Exercise directions >>
Would you repeat the listing exactly but omit every picture?

Provided material >>

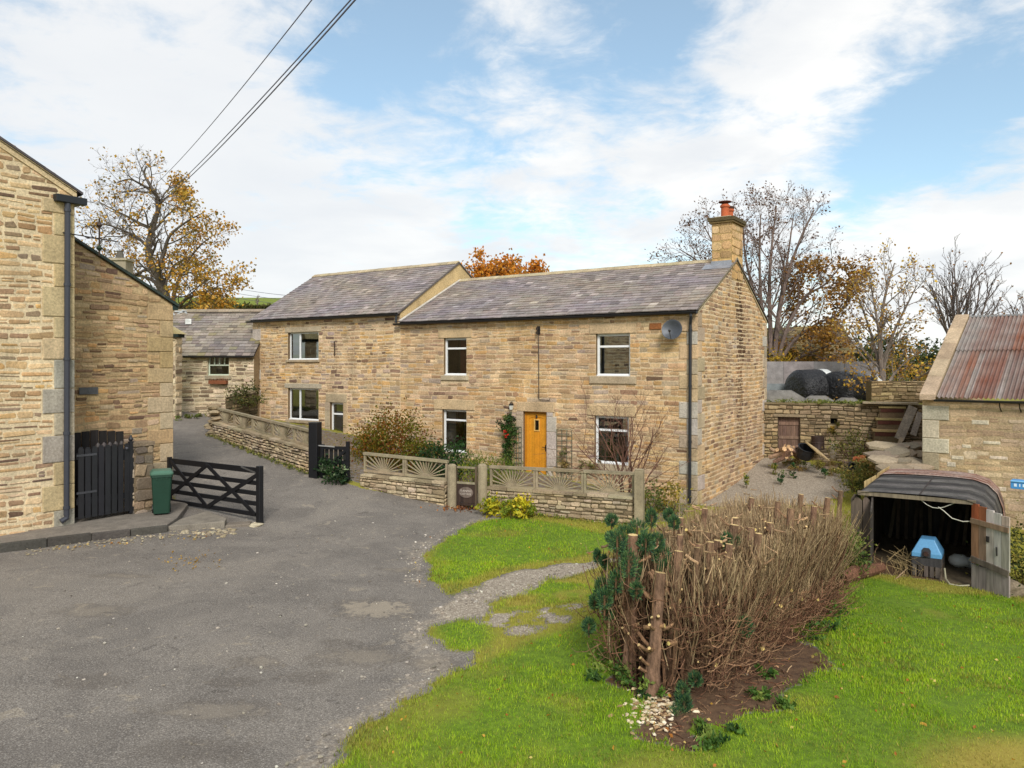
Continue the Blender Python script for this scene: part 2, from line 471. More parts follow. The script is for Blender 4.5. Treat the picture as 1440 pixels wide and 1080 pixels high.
def ground_mat():
    m, nt, out = newmat('ground_surface')
    p = pos(nt)
    a = nt.nodes.new('ShaderNodeAttribute'); a.attribute_name = 'mask'
    sep = nt.nodes.new('ShaderNodeSeparateColor'); L(nt, a.outputs['Color'], sep.inputs[0])
    g, gr, so, dr = sep.outputs[0], sep.outputs[1], sep.outputs[2], a.outputs['Alpha']
    n1 = noise(nt, p, 1.1, 5, .6, .6); n2 = noise(nt, p, 9, 6, .7); n3 = noise(nt, p, 60, 4, .7); nb = noise(nt, p, .35, 4, .55, .8)
    vor = nt.nodes.new('ShaderNodeTexVoronoi'); vor.inputs['Scale'].default_value = 55; L(nt, p, vor.inputs['Vector'])
    # worn tarmac: dark binder, pale rubbed patches, speckled chippings
    asp = mixcol(nt, mrange(nt, n1, .35, .68, 0, 1, True), C(121, 113, 104), C(143, 134, 123))
    asp = mixcol(nt, mrange(nt, nb, .52, .66, 0, .75, True), asp, C(150, 140, 127))
    n4 = noise(nt, p, 2.6, 6, .65, 1.2)
    asp = mixcol(nt, mrange(nt, n4, .60, .68, 0, .8, True), asp, C(98, 90, 82))
    asp = mixcol(nt, mrange(nt, n4, .40, .33, 0, .75, True), asp, C(170, 157, 137))
    asp = mixcol(nt, mrange(nt, n3, .3, .72, 0, .6), mixcol(nt, .28, asp, (0.03, .03, .03), 'MIX'), asp)
    n5 = noise(nt, p, 55, 5, .85)
    asp = mixcol(nt, mrange(nt, n5, .38, .56, .65, 0), asp, C(66, 62, 59))
    asp = mixcol(nt, mrange(nt, n5, .52, .66, 0, .6), asp, C(184, 177, 168))
    # potholes and dusty hollows: pale grit in the middle, a dark rim
    for (px, py, rx, ry, pale) in ((527, 856, .55, .42, 1), (505, 925, .5, .3, 1), (610, 935, .3, .2, 1), (560, 802, .35, .14, 1), (600, 700, .9, .2, 0), (360, 930, .28, .16, 1), (330, 960, .22, .12, 0), (430, 955, .25, .14, 0), (130, 960, .35, .16, 0), (135, 860, .5, .25, 1), (300, 1000, .5, .22, 1), (480, 905, .2, .1, 0), (270, 1055, .45, .2, 0), (170, 810, .45, .12, 1)):
        q = G(px, py)
        sub = nt.nodes.new('ShaderNodeVectorMath'); sub.operation = 'SUBTRACT'; L(nt, p, sub.inputs[0]); sub.inputs[1].default_value = q
        ml = nt.nodes.new('ShaderNodeVectorMath'); ml.operation = 'MULTIPLY'; L(nt, sub.outputs[0], ml.inputs[0]); ml.inputs[1].default_value = (1 / rx, 1 / ry, 0)
        ln_ = nt.nodes.new('ShaderNodeVectorMath'); ln_.operation = 'LENGTH'; L(nt, ml.outputs[0], ln_.inputs[0])
        dd = mth(nt, 'ADD', ln_.outputs['Value'], mth(nt, 'ADD', mth(nt, 'MULTIPLY', mth(nt, 'SUBTRACT', n4, .5), 2.6), mth(nt, 'MULTIPLY', mth(nt, 'SUBTRACT', n2, .5), 2.2)))
        asp = mixcol(nt, mrange(nt, dd, 1.5, .9, 0, .38, True), asp, C(84, 76, 68))
        if pale: asp = mixcol(nt, mrange(nt, dd, 1.0, .5, 0, .55 if px == 527 else .2, True), asp, C(166, 153, 133))
    # fine cracks
    vw = nt.nodes.new('ShaderNodeVectorMath'); vw.operation = 'ADD'; nv = nt.nodes.new('ShaderNodeTexNoise'); nv.inputs['Scale'].default_value = 2.2; L(nt, p, nv.inputs['Vector'])
    L(nt, p, vw.inputs[0]); L(nt, nv.outputs['Color'], vw.inputs[1])
    vk = nt.nodes.new('ShaderNodeTexVoronoi'); vk.feature = 'DISTANCE_TO_EDGE'; vk.inputs['Scale'].default_value = .9; L(nt, vw.outputs[0], vk.inputs['Vector'])
    asp = mixcol(nt, mth(nt, 'MULTIPLY', mrange(nt, vk.outputs['Distance'], .010, .002, 0, .28), mrange(nt, n1, .5, .62, 0, 1, True)), asp, C(56, 52, 46))
    sp = mrange(nt, vor.outputs['Distance'], .0, .5, 1, 0)
    vcol = nt.nodes.new('ShaderNodeSeparateColor'); L(nt, vor.outputs['Color'], vcol.inputs[0])
    asp = mixcol(nt, mth(nt, 'MULTIPLY', mrange(nt, vcol.outputs[0], .82, 1, 0, .8), sp), asp, C(196, 187, 172))
    asp = mixcol(nt, mth(nt, 'MULTIPLY', mrange(nt, vcol.outputs[1], .75, 1, 0, .6), sp), asp, C(50, 47, 45))
    # stony gravel
    v2 = nt.nodes.new('ShaderNodeTexVoronoi'); v2.inputs['Scale'].default_value = 34; L(nt, p, v2.inputs['Vector'])
    vc2 = nt.nodes.new('ShaderNodeSeparateColor'); L(nt, v2.outputs['Color'], vc2.inputs[0])
    grv = mixcol(nt, vc2.outputs[0], C(138, 126, 112), C(190, 178, 160))
    grv = mixcol(nt, mrange(nt, v2.outputs['Distance'], .3, .6, 0, .6), grv, C(116, 104, 88))
    grs = mixcol(nt, mrange(nt, n2, .3, .7, 0, 1), C(70, 92, 18), C(112, 138, 30))
    grs = mixcol(nt, mth(nt, 'MULTIPLY', dr, .8), grs, C(160, 138, 62))
    soi = mixcol(nt, mrange(nt, n2, .3, .7, 0, 1), C(66, 48, 36), C(112, 86, 62))
    def edge(x, k=.55, lo=.42, hi=.58):
        return mrange(nt, mth(nt, 'ADD', x, mth(nt, 'MULTIPLY', mth(nt, 'SUBTRACT', n2, .5), k)), lo, hi, 0, 1, True)
    c = mixcol(nt, edge(gr, .9, .38, .72), asp, grv)
    c = mixcol(nt, edge(so, .9), c, soi)
    c = mixcol(nt, edge(g, .8), c, grs)
    bh = mth(nt, 'ADD', mth(nt, 'MULTIPLY', n3, .6), mth(nt, 'MULTIPLY', vor.outputs['Distance'], -.7))
    bsdf(nt, out, c, .9, bh, .6, .012, 0, .3)
    return m
M['ground'] = ground_mat()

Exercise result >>
Continue the Blender Python script for this scene: part 2, from line 471. More parts follow. The script is for Blender 4.5. Treat the picture as 1440 pixels wide and 1080 pixels high.
def ground_mat():
    m, nt, out = newmat('ground_surface')
    p = pos(nt)
    a = nt.nodes.new('ShaderNodeAttribute'); a.attribute_name = 'mask'
    sep = nt.nodes.new('ShaderNodeSeparateColor'); L(nt, a.outputs['Color'], sep.inputs[0])
    g, gr, so, dr = sep.outputs[0], sep.outputs[1], sep.outputs[2], a.outputs['Alpha']
    n1 = noise(nt, p, 1.1, 5, .6, .6); n2 = noise(nt, p, 9, 6, .7); n3 = noise(nt, p, 60, 4, .7); nb = noise(nt, p, .35, 4, .55, .8)
    vor = nt.nodes.new('ShaderNodeTexVoronoi'); vor.inputs['Scale'].default_value = 55; L(nt, p, vor.inputs['Vector'])
    # worn tarmac: dark binder, pale rubbed patches, speckled chippings
    asp = mixcol(nt, mrange(nt, n1, .35, .68, 0, 1, True), C(121, 113, 104), C(143, 134, 123))
    asp = mixcol(nt, mrange(nt, nb, .52, .66, 0, .75, True), asp, C(150, 140, 127))
    n4 = noise(nt, p, 2.6, 6, .65, 1.2)
    asp = mixcol(nt, mrange(nt, n4, .60, .68, 0, .8, True), asp, C(98, 90, 82))
    asp = mixcol(nt, mrange(nt, n4, .40, .33, 0, .75, True), asp, C(170, 157, 137))
    asp = mixcol(nt, mrange(nt, n3, .3, .72, 0, .6), mixcol(nt, .28, asp, (0.03, .03, .03), 'MIX'), asp)
    n5 = noise(nt, p, 55, 5, .85)
    asp = mixcol(nt, mrange(nt, n5, .38, .56, .65, 0), asp, C(66, 62, 59))
    asp = mixcol(nt, mrange(nt, n5, .52, .66, 0, .6), asp, C(184, 177, 168))
    # potholes and dusty hollows: pale grit in the middle, a dark rim
    for (px, py, rx, ry, pale) in ((527, 856, .55, .42, 1), (505, 925, .5, .3, 1), (610, 935, .3, .2, 1), (560, 802, .35, .14, 1), (600, 700, .9, .2, 0), (360, 930, .28, .16, 1), (330, 960, .22, .12, 0), (430, 955, .25, .14, 0), (130, 960, .35, .16, 0), (135, 860, .5, .25, 1), (300, 1000, .5, .22, 1), (480, 905, .2, .1, 0), (270, 1055, .45, .2, 0), (170, 810, .45, .12, 1)):
        q = G(px, py)
        sub = nt.nodes.new('ShaderNodeVectorMath'); sub.operation = 'SUBTRACT'; L(nt, p, sub.inputs[0]); sub.inputs[1].default_value = q
        ml = nt.nodes.new('ShaderNodeVectorMath'); ml.operation = 'MULTIPLY'; L(nt, sub.outputs[0], ml.inputs[0]); ml.inputs[1].default_value = (1 / rx, 1 / ry, 0)
        ln_ = nt.nodes.new('ShaderNodeVectorMath'); ln_.operation = 'LENGTH'; L(nt, ml.outputs[0], ln_.inputs[0])
        dd = mth(nt, 'ADD', ln_.outputs['Value'], mth(nt, 'ADD', mth(nt, 'MULTIPLY', mth(nt, 'SUBTRACT', n4, .5), 2.6), mth(nt, 'MULTIPLY', mth(nt, 'SUBTRACT', n2, .5), 2.2)))
        asp = mixcol(nt, mrange(nt, dd, 1.5, .9, 0, .38, True), asp, C(84, 76, 68))
        if pale: asp = mixcol(nt, mrange(nt, dd, 1.0, .5, 0, .55 if px == 527 else .2, True), asp, C(166, 153, 133))
    # fine cracks
    vw = nt.nodes.new('ShaderNodeVectorMath'); vw.operation = 'ADD'; nv = nt.nodes.new('ShaderNodeTexNoise'); nv.inputs['Scale'].default_value = 2.2; L(nt, p, nv.inputs['Vector'])
    L(nt, p, vw.inputs[0]); L(nt, nv.outputs['Color'], vw.inputs[1])
    vk = nt.nodes.new('ShaderNodeTexVoronoi'); vk.feature = 'DISTANCE_TO_EDGE'; vk.inputs['Scale'].default_value = .9; L(nt, vw.outputs[0], vk.inputs['Vector'])
    asp = mixcol(nt, mth(nt, 'MULTIPLY', mrange(nt, vk.outputs['Distance'], .010, .002, 0, .28), mrange(nt, n1, .5, .62, 0, 1, True)), asp, C(56, 52, 46))
    sp = mrange(nt, vor.outputs['Distance'], .0, .5, 1, 0)
    vcol = nt.nodes.new('ShaderNodeSeparateColor'); L(nt, vor.outputs['Color'], vcol.inputs[0])
    asp = mixcol(nt, mth(nt, 'MULTIPLY', mrange(nt, vcol.outputs[0], .82, 1, 0, .8), sp), asp, C(196, 187, 172))
    asp = mixcol(nt, mth(nt, 'MULTIPLY', mrange(nt, vcol.outputs[1], .75, 1, 0, .6), sp), asp, C(50, 47, 45))
    # stony gravel
    v2 = nt.nodes.new('ShaderNodeTexVoronoi'); v2.inputs['Scale'].default_value = 34; L(nt, p, v2.inputs['Vector'])
    vc2 = nt.nodes.new('ShaderNodeSeparateColor'); L(nt, v2.outputs['Color'], vc2.inputs[0])
    grv = mixcol(nt, vc2.outputs[0], C(138, 126, 112), C(190, 178, 160))
    grv = mixcol(nt, mrange(nt, v2.outputs['Distance'], .3, .6, 0, .6), grv, C(116, 104, 88))
    grs = mixcol(nt, mrange(nt, n2, .3, .7, 0, 1), C(70, 92, 18), C(112, 138, 30))
    grs = mixcol(nt, mth(nt, 'MULTIPLY', dr, .8), grs, C(160, 138, 62))
    soi = mixcol(nt, mrange(nt, n2, .3, .7, 0, 1), C(66, 48, 36), C(112, 86, 62))
    def edge(x, k=.55, lo=.42, hi=.58):
        return mrange(nt, mth(nt, 'ADD', x, mth(nt, 'MULTIPLY', mth(nt, 'SUBTRACT', n2, .5), k)), lo, hi, 0, 1, True)
    c = mixcol(nt, edge(gr, .9, .38, .72), asp, grv)
    c = mixcol(nt, edge(so, .9), c, soi)
    c = mixcol(nt, edge(g, .8), c, grs)
    bh = mth(nt, 'ADD', mth(nt, 'MULTIPLY', n3, .6), mth(nt, 'MULTIPLY', vor.outputs['Distance'], -.7))
    bsdf(nt, out, c, .9, bh, .6, .012, 0, .3)
    return m
M['ground'] = ground_mat()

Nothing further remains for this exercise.